Bild: „Sind wir euch zu aggressiv?“ fragt Schorsch Kamerun, Sänger der Gol…
Ein Regisseur hetzt die Schlesische Straße runter. Eben hat er einem
syrischen Freund seine Kreuzberger Wohnung untervermietet, teurer als
ausgemacht. Die Lage ist schließlich top. Er sagt, er habe keine Karte,
wolle aber auf das Zitronen-Konzert. Keine Chance, längst ausverkauft. Er
wundert sich. „Hm, ich dachte, die Zitronen seien längst so was von durch.“
Wenig später füllt sich der Berliner Club Lido mit gut gelaunten Gästen:
herausgeputzte Theatermenschen, Werber, kiffende Langzeitstudenten und
exzentrische Künstlerinnen mit viel Schmuck. Es ist brechend voll und ganz
selbstverständlich, dass man einander auf die Füße tritt. Trotzdem gibt es
jedes Mal eine überhöfliche Entschuldigung und beschämtes Lächeln.
Die Singer-Songwriterin Mary Ocher betritt die Bühne, allein mit ihrer
E-Gitarre.

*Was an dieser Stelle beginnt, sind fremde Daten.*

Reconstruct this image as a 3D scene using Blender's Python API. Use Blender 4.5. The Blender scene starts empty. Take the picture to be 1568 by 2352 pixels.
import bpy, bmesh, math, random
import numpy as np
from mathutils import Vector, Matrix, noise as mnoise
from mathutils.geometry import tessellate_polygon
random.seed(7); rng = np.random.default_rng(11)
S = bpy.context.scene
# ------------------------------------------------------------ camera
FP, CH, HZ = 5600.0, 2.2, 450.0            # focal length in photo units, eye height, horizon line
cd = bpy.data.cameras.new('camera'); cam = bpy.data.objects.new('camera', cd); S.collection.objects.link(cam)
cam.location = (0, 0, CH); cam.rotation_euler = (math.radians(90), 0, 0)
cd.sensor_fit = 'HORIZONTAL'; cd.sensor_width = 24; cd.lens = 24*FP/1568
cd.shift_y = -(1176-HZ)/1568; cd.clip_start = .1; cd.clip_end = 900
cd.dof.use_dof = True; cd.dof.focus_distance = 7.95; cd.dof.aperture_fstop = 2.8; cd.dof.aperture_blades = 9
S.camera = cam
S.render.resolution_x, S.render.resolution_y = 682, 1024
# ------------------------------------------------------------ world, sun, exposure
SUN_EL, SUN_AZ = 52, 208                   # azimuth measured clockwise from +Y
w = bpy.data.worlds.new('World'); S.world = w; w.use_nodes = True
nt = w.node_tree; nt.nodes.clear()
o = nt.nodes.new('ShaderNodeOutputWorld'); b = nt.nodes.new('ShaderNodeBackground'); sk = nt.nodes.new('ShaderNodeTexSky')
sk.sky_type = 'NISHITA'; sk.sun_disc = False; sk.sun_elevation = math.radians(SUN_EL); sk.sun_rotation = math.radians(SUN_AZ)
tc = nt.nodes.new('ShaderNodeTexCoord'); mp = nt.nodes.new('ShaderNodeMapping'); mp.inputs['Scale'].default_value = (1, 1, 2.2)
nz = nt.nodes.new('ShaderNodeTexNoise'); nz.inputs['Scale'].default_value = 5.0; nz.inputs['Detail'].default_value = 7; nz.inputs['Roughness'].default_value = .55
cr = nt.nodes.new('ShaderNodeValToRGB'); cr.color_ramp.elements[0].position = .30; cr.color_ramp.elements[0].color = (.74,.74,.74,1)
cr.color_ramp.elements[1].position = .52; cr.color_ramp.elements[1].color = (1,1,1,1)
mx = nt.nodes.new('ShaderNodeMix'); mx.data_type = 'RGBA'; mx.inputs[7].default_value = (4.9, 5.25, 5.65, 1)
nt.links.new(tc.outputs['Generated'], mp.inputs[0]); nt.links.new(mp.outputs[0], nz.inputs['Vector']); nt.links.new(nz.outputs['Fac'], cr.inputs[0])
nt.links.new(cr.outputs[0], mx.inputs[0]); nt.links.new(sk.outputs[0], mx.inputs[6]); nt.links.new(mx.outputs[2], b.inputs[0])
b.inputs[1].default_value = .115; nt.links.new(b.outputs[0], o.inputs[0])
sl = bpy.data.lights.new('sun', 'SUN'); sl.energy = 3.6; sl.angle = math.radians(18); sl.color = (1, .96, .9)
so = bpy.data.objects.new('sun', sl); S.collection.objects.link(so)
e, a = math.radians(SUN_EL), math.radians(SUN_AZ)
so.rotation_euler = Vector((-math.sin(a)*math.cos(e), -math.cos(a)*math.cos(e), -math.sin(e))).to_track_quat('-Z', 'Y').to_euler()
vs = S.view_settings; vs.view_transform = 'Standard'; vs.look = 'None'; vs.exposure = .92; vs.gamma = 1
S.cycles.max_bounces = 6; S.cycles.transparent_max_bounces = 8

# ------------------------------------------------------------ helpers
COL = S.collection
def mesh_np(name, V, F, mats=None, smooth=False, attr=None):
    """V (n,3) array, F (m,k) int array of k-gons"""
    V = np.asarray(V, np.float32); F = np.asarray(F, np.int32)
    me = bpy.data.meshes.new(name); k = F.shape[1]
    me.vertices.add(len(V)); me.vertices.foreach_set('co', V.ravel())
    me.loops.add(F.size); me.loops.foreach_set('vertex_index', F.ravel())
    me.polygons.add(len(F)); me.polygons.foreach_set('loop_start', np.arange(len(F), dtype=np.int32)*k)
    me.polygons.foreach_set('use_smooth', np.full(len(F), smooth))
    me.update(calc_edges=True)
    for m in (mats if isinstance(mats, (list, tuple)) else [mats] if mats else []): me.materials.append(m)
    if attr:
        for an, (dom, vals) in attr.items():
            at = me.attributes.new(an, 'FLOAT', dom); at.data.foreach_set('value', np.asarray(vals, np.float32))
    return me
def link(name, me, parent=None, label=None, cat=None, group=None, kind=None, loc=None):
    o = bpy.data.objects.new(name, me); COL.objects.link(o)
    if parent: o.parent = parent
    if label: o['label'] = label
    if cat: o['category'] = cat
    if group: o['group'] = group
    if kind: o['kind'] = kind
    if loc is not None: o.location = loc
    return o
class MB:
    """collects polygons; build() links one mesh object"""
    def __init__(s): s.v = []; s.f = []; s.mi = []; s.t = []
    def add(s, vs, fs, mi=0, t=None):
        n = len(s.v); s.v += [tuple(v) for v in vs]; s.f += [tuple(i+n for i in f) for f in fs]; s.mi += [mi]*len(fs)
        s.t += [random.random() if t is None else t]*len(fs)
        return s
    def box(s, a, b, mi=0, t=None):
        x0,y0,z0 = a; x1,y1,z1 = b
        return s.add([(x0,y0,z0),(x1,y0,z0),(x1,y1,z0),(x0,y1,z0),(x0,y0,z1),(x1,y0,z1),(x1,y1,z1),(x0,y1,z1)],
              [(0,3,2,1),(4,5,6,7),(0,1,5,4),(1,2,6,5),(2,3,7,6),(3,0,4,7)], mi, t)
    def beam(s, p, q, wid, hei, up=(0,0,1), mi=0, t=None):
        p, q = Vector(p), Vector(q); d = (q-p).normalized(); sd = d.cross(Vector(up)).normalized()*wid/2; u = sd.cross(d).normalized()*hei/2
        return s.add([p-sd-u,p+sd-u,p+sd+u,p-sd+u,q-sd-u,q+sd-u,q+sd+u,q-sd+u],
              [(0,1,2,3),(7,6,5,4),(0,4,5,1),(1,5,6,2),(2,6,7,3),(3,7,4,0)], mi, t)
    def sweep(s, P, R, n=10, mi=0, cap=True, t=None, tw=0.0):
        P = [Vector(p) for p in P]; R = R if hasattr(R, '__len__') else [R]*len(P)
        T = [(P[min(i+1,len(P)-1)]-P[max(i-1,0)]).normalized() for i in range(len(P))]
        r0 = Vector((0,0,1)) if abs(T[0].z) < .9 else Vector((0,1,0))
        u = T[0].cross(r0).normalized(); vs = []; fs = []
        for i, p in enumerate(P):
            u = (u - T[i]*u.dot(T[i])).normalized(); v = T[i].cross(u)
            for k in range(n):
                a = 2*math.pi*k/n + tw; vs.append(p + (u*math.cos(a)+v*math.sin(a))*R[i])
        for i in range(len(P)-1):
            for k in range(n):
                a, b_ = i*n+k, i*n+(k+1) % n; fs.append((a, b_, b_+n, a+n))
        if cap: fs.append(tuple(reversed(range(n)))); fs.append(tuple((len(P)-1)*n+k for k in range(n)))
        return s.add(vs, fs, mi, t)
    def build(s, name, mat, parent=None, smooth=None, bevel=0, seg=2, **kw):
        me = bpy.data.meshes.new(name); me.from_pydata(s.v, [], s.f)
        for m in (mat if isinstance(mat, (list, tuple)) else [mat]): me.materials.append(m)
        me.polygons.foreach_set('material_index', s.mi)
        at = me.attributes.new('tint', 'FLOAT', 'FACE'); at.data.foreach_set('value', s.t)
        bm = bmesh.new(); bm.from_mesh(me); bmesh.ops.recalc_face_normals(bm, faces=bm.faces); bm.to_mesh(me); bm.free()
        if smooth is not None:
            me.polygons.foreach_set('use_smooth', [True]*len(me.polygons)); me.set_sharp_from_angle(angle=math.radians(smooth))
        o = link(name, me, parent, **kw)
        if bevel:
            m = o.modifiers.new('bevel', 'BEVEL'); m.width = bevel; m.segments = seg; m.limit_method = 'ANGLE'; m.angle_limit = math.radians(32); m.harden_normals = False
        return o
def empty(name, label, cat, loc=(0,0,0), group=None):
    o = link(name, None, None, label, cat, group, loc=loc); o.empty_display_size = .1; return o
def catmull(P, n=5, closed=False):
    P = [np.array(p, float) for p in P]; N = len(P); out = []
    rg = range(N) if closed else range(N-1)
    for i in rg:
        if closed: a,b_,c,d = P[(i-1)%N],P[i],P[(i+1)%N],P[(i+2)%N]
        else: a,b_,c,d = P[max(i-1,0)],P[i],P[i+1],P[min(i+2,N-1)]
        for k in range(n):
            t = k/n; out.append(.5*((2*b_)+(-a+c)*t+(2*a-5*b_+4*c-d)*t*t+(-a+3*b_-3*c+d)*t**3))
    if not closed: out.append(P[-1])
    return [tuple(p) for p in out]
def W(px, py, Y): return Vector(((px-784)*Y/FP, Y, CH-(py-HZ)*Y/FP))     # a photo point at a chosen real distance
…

Sie trägt einen Glitzer-BH und Hornbrille. Mit Songs, die
jeweils kaum länger als eine Minute dauern, wechselt sie gesanglich ständig
zwischen schriller Piepstimme und tiefer Inbrunst. Ocher, die 1986 in
Moskau geboren und später in Tel Aviv aufgewachsen ist, erzählt, dass sie
mit 21 Jahren in ein Berliner Wohnprojekt gezogen sei. Dort hätten all ihre
Mitbewohner Die Goldenen Zitronen gehört.
Merkwürdig, aber tatsächlich schaffen es die Zitronen auch nach 30-jährigem
Bestehen noch, Twentysomethings für ihre Liveshows zu rekrutieren. Wie geht
das? Die Antwort pumpt in Gestalt einer bösartigen Synthie-Bassline durch
den Saal. „Der Investor“ vom [1][neuen Album] „Who’s bad?“ eröffnet …
Show und schießt direkt ins Genick. „Wir haben auch so unsere Visionen / In
denen könnt ihr arbeiten und wohnen“, schlägt Sänger Schorsch Kamerun in
der Rolle des Investors seinen verwertungswürdigen „kreativen Diven“ vor.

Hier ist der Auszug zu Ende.